Estos gobernantes de todos los colores políticos, pero sobre todo los
que se tildan de liberales, son los que, tras la perversión causada
por ellos mismos en la función pública, arremeten contra la tropa
funcionarial, sea personal sanitario, docente o puramente
administrativo. Si la crisis es general, no es comprensible que se
rebaje el sueldo sólo a los funcionarios y, si lo que se quiere es
gravar a los que tienen un empleo, debería ser una medida general para
todos los que perciben rentas por el trabajo sean de fuente pública o
privada.

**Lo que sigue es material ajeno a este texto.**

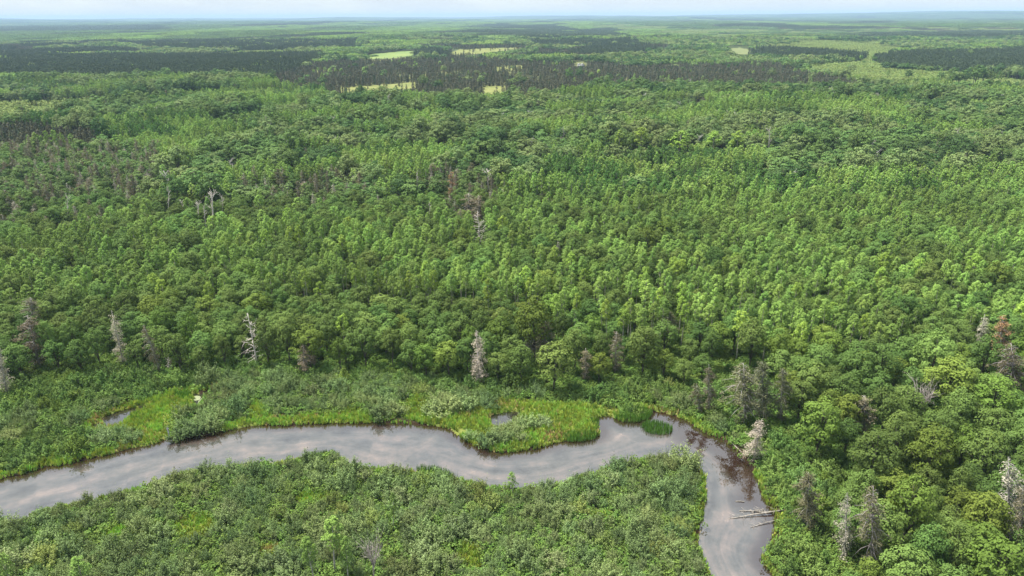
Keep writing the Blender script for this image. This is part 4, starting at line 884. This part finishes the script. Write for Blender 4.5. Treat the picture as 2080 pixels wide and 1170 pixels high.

Con todo, lo más sangrante no es el recorte económico en el
salario del funcionario, sino el insulto personal a su dignidad.
Pretender que trabaje media hora más al día no resuelve ningún
problema básico ni ahorra puestos de trabajo, pero sirve para
señalarle como persona poco productiva. Reducir los llamados
«moscosos» o días de libre disposición -que nacieron en parte como un
complemento salarial en especie ante la pérdida de poder adquisitivo-
no alivia en nada a la Administración, ya que jamás se ha contratado a
una persona para sustituir a quien disfruta de esos días, pues se
reparte el trabajo entre los compañeros. La medida sólo sirve para
crispar y desmotivar a un personal que, además de ver cómo se le
rebaja su sueldo, tiene que soportar que los gobernantes lo
estigmaticen como una carga para salir de la crisis. Pura demagogia
para dividir a los paganos. En contraste, los políticos en el poder no
renuncian a sus asesores ni a ninguno de sus generosos y múltiples
emolumentos y prebendas, que en la mayoría de los casos jamás tendrían
ni en la Administración ni en la empresa privada si sólo se valorasen
su mérito y capacidad. Y lo grave es que no hay propósito de enmienda.
No se engañen, la crisis no ha corregido los malos hábitos; todo lo
más, los ha frenado por falta de financiación o, simplemente, ha
forzado a practicarlos de manera más discreta.